How to walk up parent directories?

M

Matthew Wilson

Is there already a tool in the standard library to let me walk up from a
subdirectory to the top of my file system?

In other words, I'm looking for something like:
... print(x)
/home/matt/projects
/home/matt
/home
/

I know I could build something like this with various os.path
components, but I'm hoping I don't have to.

TIA


Matt
 
S

Snorri H

Is there already a tool in the standard library to let me walk up from a
subdirectory to the top of my file system?


Never seen such a standard tool, yet it can be implemented in a way
like this

def walkup(path):
aux = path.rsplit('/')
while aux != ['']:
yield reduce(lambda x,y:x+'/'+y,aux)
aux.pop()
yield '/'

Maybe this is not the best way to ascend directories, but it seems to
work.
 
D

Diez B. Roggisch

Snorri said:
Is there already a tool in the standard library to let me walk up from a
subdirectory to the top of my file system?


Never seen such a standard tool, yet it can be implemented in a way
like this

def walkup(path):
aux = path.rsplit('/')
while aux != ['']:
yield reduce(lambda x,y:x+'/'+y,aux)
aux.pop()
yield '/'

Maybe this is not the best way to ascend directories, but it seems to
work.

It's not working for windows. And using reduce to create a path instead of

os.sep.join(aux)

seems to be showing off mad functional coding skillz than anything else...

Diez
 
D

David Smith

Matthew said:
Is there already a tool in the standard library to let me walk up from a
subdirectory to the top of my file system?

In other words, I'm looking for something like:

... print(x)
/home/matt/projects
/home/matt
/home
/

I know I could build something like this with various os.path
components, but I'm hoping I don't have to.

TIA


Matt

You should take a look at the os.path module. Seems like you might find
something in that toolbox for this.

--David
 
M

Matthew Wilson

Not every simple function belongs in the standard library :)
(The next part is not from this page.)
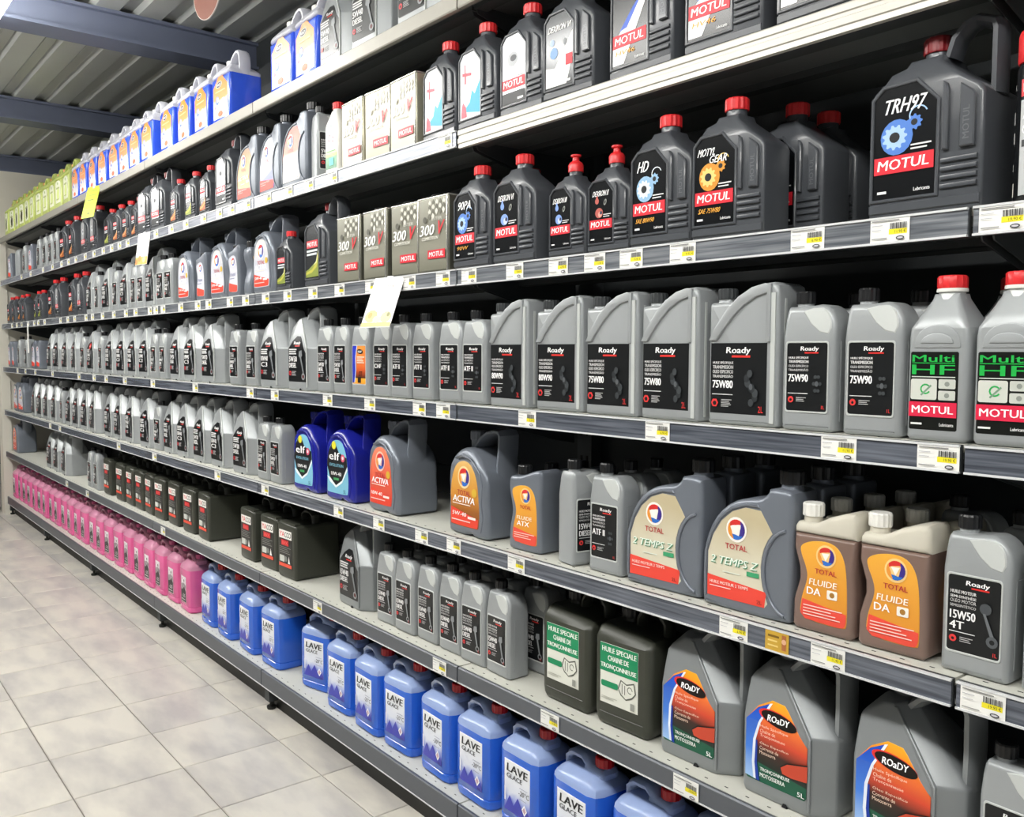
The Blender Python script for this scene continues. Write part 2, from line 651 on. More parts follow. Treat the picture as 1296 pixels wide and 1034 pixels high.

Thanks for the help with this! Maybe I'm overestimating how often
people need this walkup function.

Matt
 
D

Dave Angel

Matthew said:
Thanks for the help with this! Maybe I'm overestimating how often
people need this walkup function.

Matt
Look at os.path.normpath(os.path.join( name, ".."))
 
G

Gunter Henriksen

Be careful not to presume "/a/b/" is the same directory as "/a/b/c/../"
I would consider the latter the parent of /a/b/c/, not the former.